Question: Show that the tangents to the curve \[y = 7{x^3} + 11\] at the points where \[x = 2\] and \[x = - 2\...

Question

Show that the tangents to the curve $y = 7{x^3} + 11$ at the points where $x = 2$ and $x = - 2$ are parallel?

Answer 1

Solution

Here, we are given a curve having two tangents and we need to find out if they are parallel or not. We know that two lines are said to be parallel when the slope of the 1st line is equal to the slope of the 2nd line. We will find the slope of the tangent by using $\dfrac{{dy}}{{dx}}$ , then substitute the values of x and on solving this, we will get the final output.

Complete step by step answer:
Given a curve, $y = 7{x^3} + 11$ and two tangents $x = 2$ and $x = - 2$ . First, we will find the slope of the tangent as below:
$y = 7{x^3} + 11$
Differentiating this equation w.r.t. to x, we will get,
$\Rightarrow \dfrac{{dy}}{{dx}} = \dfrac{{d\left( {7{x^3} + 11} \right)}}{{dx}}$
As we know that, a derivative of a constant is zero and applying this, we will get,
$\Rightarrow \dfrac{{dy}}{{dx}} = 21{x^2} + 0$
$\Rightarrow \dfrac{{dy}}{{dx}} = 21{x^2}$ ------- (i)

Next, we need to show that the tangent at $x = 2$ and $x = - 2$ are parallel
$\Rightarrow$ Slope of tangent at $x = 2$ = Slope of the tangent at $x = - 2$
So, for slope of the tangent to the curve at $x = 2$ is ${\left( {\dfrac{{dy}}{{dx}}} \right)_{x = 2}}$
Substituting the value of x in equation (i), we will get
$\Rightarrow {\left( {\dfrac{{dy}}{{dx}}} \right)_{x = 2}} = 21{(2)^2}$
$\Rightarrow {\left( {\dfrac{{dy}}{{dx}}} \right)_{x = 2}} = 21(4)$
$\Rightarrow {\left( {\dfrac{{dy}}{{dx}}} \right)_{x = 2}} = 84$

And, for slope of the tangent to the curve at $x = - 2$ is ${\left( {\dfrac{{dy}}{{dx}}} \right)_{x = - 2}}$
Substituting the value of x in equation (i), we will get
$\Rightarrow {\left( {\dfrac{{dy}}{{dx}}} \right)_{x = - 2}} = 21{( - 2)^2}$
$\Rightarrow {\left( {\dfrac{{dy}}{{dx}}} \right)_{x = - 2}} = 21(4)$
$\therefore {\left( {\dfrac{{dy}}{{dx}}} \right)_{x = - 2}} = 84$
Thus, the slope of the tangent at $x = 2$ is equal to the slope of the tangent at $x = - 2$ .So, they are parallel.

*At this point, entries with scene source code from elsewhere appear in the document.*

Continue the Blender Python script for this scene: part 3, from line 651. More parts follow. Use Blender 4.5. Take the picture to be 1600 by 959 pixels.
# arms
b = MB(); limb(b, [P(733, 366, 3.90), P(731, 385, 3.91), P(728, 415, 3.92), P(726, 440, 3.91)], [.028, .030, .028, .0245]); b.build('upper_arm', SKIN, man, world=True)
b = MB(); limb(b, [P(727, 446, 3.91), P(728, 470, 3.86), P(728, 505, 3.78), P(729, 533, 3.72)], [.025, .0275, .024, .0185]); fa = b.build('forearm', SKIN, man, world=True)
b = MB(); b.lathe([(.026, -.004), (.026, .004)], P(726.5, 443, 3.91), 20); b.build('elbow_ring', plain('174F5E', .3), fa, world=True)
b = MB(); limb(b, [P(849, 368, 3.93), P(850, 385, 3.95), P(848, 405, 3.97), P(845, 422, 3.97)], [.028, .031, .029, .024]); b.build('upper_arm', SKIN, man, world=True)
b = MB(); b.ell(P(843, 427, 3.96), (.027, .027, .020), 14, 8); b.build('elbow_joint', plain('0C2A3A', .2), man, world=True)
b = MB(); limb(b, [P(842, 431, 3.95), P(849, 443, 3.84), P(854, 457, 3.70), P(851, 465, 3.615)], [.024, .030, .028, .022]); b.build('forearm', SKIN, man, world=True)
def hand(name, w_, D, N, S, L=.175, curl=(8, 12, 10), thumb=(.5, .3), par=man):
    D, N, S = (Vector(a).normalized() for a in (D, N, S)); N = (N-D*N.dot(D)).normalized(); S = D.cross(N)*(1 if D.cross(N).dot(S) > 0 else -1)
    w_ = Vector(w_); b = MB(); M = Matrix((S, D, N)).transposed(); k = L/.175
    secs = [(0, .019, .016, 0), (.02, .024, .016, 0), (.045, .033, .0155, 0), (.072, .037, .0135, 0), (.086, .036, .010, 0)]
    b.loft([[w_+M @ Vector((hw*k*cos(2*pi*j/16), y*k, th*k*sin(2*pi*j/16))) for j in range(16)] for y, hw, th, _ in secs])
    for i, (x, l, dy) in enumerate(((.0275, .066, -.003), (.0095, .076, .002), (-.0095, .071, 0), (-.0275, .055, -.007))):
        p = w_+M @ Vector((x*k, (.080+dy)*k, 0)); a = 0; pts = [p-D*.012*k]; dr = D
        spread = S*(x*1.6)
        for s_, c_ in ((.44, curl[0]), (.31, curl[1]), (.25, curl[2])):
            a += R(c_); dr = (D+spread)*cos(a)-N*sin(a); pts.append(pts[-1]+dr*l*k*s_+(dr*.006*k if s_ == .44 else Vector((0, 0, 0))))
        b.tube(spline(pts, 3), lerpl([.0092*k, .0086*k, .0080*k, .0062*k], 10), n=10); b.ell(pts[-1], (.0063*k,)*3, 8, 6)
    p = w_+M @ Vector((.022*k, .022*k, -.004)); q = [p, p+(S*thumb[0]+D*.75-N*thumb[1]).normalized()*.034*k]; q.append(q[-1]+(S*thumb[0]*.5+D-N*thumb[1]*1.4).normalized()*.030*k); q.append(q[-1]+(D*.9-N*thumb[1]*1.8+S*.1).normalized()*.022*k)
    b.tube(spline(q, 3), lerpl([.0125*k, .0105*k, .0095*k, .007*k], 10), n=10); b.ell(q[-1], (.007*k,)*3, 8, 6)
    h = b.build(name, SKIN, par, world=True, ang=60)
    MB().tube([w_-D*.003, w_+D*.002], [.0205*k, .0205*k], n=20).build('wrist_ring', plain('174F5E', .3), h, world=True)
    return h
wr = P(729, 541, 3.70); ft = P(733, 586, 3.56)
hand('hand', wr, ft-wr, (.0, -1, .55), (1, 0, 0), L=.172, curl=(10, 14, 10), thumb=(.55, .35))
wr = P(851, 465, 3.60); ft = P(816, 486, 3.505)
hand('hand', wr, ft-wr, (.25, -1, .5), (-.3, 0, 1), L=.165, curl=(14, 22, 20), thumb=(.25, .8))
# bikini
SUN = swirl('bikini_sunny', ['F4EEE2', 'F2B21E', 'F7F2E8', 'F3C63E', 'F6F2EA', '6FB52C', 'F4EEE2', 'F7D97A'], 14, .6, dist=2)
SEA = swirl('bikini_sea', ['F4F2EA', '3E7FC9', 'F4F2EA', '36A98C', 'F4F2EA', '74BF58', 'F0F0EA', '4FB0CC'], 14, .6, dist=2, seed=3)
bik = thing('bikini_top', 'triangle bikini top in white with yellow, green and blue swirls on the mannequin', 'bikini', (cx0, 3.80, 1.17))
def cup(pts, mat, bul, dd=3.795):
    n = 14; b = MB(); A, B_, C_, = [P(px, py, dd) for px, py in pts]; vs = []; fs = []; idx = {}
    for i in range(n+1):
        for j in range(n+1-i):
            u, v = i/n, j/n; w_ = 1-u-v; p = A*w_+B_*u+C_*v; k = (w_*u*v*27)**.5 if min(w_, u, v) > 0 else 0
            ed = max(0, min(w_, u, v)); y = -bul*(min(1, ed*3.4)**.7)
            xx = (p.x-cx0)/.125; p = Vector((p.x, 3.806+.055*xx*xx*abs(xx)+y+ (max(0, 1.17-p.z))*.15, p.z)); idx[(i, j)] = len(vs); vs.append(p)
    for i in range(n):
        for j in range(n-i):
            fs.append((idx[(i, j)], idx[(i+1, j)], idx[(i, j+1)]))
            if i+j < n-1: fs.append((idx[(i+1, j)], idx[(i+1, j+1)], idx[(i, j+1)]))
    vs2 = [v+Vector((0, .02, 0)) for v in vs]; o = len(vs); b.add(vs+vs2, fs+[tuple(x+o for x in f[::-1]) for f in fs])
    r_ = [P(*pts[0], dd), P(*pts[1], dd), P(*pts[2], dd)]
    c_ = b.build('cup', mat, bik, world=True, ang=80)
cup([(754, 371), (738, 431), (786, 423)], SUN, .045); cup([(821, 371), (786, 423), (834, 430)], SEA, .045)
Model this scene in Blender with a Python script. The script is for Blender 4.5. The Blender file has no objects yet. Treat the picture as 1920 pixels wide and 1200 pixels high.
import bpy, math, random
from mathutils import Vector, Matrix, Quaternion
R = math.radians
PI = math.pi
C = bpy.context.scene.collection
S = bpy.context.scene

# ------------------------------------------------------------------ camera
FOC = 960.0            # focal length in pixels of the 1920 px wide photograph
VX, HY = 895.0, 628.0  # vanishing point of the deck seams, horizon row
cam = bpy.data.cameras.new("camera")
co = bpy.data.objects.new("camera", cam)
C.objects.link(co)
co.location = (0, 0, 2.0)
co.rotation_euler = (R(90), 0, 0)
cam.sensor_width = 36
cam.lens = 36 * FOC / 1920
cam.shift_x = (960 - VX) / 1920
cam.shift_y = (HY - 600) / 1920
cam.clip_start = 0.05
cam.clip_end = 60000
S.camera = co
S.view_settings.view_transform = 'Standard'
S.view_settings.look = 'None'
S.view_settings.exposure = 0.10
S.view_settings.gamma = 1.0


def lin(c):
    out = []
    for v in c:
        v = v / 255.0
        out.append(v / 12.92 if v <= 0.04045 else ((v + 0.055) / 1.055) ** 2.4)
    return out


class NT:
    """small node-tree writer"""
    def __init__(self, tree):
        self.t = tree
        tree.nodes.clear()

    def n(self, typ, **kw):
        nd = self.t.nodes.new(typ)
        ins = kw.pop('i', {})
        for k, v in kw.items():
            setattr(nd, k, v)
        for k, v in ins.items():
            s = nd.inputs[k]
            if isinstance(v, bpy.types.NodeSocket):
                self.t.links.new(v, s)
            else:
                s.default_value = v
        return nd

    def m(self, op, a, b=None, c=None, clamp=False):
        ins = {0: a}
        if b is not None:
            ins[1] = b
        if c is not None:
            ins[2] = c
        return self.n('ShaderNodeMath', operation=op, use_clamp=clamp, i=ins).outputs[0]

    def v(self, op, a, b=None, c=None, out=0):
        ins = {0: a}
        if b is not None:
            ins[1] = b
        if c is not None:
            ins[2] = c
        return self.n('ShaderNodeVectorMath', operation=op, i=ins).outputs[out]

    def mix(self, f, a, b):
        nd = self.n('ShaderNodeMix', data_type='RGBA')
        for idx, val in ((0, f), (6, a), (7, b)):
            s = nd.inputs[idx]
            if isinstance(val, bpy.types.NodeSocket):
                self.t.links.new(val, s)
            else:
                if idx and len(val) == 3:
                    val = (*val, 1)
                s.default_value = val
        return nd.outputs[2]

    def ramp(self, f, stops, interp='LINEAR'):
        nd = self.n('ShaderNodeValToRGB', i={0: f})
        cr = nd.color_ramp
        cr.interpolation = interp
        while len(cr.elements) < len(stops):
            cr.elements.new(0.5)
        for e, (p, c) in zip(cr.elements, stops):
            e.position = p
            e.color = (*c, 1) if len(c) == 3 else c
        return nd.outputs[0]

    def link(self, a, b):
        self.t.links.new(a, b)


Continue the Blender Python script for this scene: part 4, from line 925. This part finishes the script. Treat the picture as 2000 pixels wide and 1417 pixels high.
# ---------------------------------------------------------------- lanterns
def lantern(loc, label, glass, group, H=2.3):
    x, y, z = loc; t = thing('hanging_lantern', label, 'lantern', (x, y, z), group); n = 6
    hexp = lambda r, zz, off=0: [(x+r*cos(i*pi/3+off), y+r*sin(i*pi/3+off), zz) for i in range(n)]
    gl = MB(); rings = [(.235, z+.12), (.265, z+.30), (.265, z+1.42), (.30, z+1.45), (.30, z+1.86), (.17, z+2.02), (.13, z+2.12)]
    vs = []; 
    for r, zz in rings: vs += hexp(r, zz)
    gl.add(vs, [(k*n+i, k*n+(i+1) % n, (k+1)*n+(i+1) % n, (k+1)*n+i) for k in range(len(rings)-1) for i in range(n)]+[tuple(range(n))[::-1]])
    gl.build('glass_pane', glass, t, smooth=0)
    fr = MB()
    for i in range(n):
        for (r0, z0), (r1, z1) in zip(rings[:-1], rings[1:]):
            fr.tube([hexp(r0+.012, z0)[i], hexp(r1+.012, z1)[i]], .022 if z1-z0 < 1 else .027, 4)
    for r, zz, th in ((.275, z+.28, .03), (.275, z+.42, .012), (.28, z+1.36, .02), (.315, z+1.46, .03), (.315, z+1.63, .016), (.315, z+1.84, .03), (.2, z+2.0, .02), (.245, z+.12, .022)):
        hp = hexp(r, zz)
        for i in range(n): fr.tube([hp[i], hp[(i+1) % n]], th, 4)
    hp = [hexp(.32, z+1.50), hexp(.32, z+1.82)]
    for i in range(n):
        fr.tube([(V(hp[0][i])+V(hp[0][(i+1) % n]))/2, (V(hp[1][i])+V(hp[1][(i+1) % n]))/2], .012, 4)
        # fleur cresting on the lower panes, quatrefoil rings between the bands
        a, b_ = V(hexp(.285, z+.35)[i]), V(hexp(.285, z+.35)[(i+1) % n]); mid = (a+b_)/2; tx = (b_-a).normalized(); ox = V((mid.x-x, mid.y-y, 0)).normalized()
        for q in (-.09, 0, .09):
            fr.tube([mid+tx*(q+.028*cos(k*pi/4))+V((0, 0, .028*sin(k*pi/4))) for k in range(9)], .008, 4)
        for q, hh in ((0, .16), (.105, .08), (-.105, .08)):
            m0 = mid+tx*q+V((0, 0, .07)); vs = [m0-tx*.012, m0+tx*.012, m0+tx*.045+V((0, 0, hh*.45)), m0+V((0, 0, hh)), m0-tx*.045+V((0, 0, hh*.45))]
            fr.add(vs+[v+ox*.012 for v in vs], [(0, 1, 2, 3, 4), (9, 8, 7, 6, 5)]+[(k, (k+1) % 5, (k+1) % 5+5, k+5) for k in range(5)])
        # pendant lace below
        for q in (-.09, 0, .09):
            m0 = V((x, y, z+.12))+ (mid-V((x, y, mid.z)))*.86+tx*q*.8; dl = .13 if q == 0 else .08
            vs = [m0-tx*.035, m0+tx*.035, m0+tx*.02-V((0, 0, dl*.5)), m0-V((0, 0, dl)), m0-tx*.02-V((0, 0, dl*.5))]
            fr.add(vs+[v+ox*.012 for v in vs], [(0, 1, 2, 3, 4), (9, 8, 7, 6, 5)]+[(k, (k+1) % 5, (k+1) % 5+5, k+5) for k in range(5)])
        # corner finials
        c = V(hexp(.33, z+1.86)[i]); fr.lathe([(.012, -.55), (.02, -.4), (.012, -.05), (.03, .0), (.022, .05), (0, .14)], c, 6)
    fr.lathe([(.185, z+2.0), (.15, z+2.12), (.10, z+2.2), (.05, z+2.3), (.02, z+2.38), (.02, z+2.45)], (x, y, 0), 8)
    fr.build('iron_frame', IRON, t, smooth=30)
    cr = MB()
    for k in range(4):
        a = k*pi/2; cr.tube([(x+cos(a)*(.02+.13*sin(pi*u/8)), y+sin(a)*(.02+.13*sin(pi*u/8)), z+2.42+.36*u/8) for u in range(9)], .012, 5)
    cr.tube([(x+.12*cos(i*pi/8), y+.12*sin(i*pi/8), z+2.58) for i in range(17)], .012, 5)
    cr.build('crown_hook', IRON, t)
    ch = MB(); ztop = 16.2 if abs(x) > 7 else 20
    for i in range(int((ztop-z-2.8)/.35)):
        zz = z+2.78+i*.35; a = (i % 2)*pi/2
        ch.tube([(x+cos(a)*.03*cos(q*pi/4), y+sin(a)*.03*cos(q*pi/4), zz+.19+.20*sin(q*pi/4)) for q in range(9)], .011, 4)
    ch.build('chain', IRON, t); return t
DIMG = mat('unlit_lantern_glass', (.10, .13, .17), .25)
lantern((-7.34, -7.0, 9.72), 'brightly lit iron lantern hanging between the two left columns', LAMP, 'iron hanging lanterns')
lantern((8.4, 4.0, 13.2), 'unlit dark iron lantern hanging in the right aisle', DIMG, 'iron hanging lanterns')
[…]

Hence, the tangents to the curve $y = 7{x^3} + 11$ at the points where $x = 2$ and $x = - 2$ are parallel.

Note: In geometry, the tangent line (or tangent point) means a line or plane which intersects a curved line or surface at exactly one point. Derivatives can be defined as the varying rate of change of a function with respect to an independent variable. And, the process of finding the derivative is called differentiation. Also, the inverse process is called anti-differentiation.